I have watched it and this as well as the TED talk piqued my interest. It is heavily influenced by Sorensen hence my desire to have an alternative source. The tec does look. Dry good and I still can’t find a good explanation as to why it isn’t used already. This type of power would. E great for Ireland to get us off burning peat bog for our base load.

As PS says it’s a good video to watch or listen to on a long drive.


#90

Peat is a small fraction, 6.9%, and not burned for base-load but rather for political reasons.
Rather, nuclear could displace coal (when Moneypoint was being planned in early days, it was also thought of to build nuclear at Carnsore Point) and certain uses of gas.


#91

adelaidenow.com.au/news/sout … a0da2d88cc

In a nutshell, the temperatures in South Australia have been peaking between 40 and 46c. In the evening when everyone gets home from work they turn on the air conditioning and power load jumps. Its calm so the wind turbines aren’t generating much and its evening so solar isn’t doing much either.

Just like during the winter storm - solar and wind were off - the whole state went offline because the interconnector to Victoria where baseload is generated got uprooted by strong winds.

Renewables need reliable baseload/energy storage.

I would much rather energy storage than dirty coal or even nuclear but is it viable?


#92

In a word, NO. Best option energy storage is pumped hydroelectric but this is really only viable for frequency regulation or small surges in power demand of the order of 5% to 10 % instantaneous load. This is the part of power generation that makes the environmentalists put their finger in their ears and go la la la… Heavy duty base load generation is needed to account for the variability of “green” generation Heavy duty base load can be Hydro, Coal, Oil, Gas, Peat, Biomass, Nuclear or anything else that is non variable in its availability.


#93

Give it a few years and we will have more electricity stored in batteries than our one pumped storage plant, this will be in cars and in stationary batteries


#94

Wet bulb temperature over 35C + power cut = lots of dead people.


#95

Wrong. That debate is over.

Further info: The Baseload Fallacy.


#96

The first article is unattributed with all the usual biased true believer sources (i.e junk) and the second one is from a Green Loony who has been a Green Loony since the '70’s. Absolute no background in power engineering or any real applied science. Or engineering for that matter. Just some guy who did some minor league solar astrophysics modelling as a post grad. Otherwise just another a high priest of the green religion who believes in his own revealed truth. And who has made a very lucrative professional career from his beliefs.

A nutcase.

I’ll keep believing the power gen engineers. You know, the guys who actually know how the fuck to build and run a power grid that works. And has worked for upwards of a hundred years by this stage. Rather than a bunch of affluent middle class kooks who seem to fuck all about anything in the real world.


#97

Explosion at flamanville near Cherbourg nuclear station 9am.


#98

So you’d listen to the people who run the biggest Electricity grid in the World, right?

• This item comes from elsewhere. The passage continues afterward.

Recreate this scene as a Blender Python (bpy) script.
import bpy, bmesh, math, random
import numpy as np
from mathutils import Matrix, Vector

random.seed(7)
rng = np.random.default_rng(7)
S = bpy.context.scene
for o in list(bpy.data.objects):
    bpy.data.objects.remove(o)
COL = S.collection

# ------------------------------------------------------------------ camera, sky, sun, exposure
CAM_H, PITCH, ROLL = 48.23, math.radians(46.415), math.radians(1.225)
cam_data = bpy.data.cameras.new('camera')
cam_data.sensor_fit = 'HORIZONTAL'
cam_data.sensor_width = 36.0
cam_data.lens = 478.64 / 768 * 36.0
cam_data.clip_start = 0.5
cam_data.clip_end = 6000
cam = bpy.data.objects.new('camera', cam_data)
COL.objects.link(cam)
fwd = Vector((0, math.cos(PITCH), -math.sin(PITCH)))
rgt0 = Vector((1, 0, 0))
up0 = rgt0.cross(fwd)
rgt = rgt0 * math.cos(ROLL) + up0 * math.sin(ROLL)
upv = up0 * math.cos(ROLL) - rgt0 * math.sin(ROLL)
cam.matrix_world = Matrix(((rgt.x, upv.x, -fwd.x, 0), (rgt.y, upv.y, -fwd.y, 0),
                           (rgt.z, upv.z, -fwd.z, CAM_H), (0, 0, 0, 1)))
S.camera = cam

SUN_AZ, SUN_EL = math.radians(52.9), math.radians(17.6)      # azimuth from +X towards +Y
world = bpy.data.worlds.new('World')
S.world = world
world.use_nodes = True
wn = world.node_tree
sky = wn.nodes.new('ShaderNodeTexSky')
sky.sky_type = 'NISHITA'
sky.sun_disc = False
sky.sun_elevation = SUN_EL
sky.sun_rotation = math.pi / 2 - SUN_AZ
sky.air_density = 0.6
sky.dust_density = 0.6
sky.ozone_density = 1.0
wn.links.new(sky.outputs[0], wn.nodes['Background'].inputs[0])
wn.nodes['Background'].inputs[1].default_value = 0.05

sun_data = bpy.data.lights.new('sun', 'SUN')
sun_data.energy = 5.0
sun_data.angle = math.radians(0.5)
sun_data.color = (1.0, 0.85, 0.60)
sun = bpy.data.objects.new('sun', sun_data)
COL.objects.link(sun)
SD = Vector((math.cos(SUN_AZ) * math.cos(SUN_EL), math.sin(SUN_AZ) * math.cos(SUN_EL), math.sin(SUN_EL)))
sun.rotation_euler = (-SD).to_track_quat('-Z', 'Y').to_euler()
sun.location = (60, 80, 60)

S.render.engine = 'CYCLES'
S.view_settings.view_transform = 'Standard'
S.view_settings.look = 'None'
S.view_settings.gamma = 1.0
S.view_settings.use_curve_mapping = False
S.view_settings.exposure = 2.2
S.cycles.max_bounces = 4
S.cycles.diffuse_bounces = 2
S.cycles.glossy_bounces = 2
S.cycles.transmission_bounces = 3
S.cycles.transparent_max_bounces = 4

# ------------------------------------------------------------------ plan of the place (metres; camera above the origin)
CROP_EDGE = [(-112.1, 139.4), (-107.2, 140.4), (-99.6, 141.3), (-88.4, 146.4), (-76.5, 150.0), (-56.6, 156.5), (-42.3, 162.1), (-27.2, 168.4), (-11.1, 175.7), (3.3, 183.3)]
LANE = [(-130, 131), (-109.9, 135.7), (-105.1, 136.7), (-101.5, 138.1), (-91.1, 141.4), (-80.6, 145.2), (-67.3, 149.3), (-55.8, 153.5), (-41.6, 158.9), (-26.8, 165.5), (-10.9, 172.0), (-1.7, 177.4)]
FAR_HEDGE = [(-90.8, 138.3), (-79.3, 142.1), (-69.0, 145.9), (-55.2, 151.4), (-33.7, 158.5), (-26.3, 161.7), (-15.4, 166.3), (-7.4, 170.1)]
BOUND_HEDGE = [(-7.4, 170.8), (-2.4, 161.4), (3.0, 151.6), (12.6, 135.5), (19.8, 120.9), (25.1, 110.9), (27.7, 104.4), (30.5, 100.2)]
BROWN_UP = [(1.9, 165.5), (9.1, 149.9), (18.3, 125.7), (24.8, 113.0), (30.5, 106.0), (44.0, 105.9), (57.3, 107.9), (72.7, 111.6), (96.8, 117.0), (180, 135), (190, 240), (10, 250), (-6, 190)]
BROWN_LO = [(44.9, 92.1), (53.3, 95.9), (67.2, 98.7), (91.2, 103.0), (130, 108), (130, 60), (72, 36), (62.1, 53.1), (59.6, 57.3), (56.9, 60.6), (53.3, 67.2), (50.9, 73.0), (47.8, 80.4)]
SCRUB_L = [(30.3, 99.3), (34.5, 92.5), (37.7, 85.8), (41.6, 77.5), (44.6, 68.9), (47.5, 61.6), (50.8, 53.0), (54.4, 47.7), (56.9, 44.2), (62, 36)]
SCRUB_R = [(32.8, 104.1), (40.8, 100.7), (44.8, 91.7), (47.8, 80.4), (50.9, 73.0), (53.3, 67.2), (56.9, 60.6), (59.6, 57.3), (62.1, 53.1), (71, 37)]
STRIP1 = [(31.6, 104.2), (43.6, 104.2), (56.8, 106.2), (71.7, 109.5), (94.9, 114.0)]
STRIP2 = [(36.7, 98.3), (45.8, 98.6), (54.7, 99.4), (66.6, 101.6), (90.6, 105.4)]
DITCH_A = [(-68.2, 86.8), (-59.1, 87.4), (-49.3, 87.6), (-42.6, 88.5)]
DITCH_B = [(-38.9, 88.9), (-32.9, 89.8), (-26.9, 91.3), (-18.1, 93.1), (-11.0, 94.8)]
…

Chinese Grid Officials Explode the Myth of Baseload Power at CERAWeek

I hope you’re not too lonely living in the 1970’s.


#99

The wind is blowing the flamanville fallout towards the south of Ireland. Will anyone notice this or will we all snooze through the radiation and the venting before shutdown. The French have switched off the local monitors, no real need to know is there?


#100

The cost of cleaning up the Fukushima disaster has now been put at $177 BILLION, and the figure has been doubling every three years. It is not inconceivable that the total cost will exceed $500 Billion. It could turn out to have a far higher cost.

What exactly does $500 Billion actually mean in terms of electricity production?

A single kWhr of electricity has a wholesale cost of about $0.065. Since Japan constructed it’s nuclear power stations the nuclear industry has supplied 7.4-million-million kWhs of electricity (7’400’000’000’000 kWhrs), giving a total value of $480 Billion for all the electricity ever produced.

The cost of the Fukushima nuclear disaster is set to exceed the total value of all the electricity that the entire Nuclear Industry ever produced in Japan. Think about that for a minute.

This does not account for the cost of decommissioning the other nuclear power stations or for the long term storage of the spent nuclear fuel and associated waste.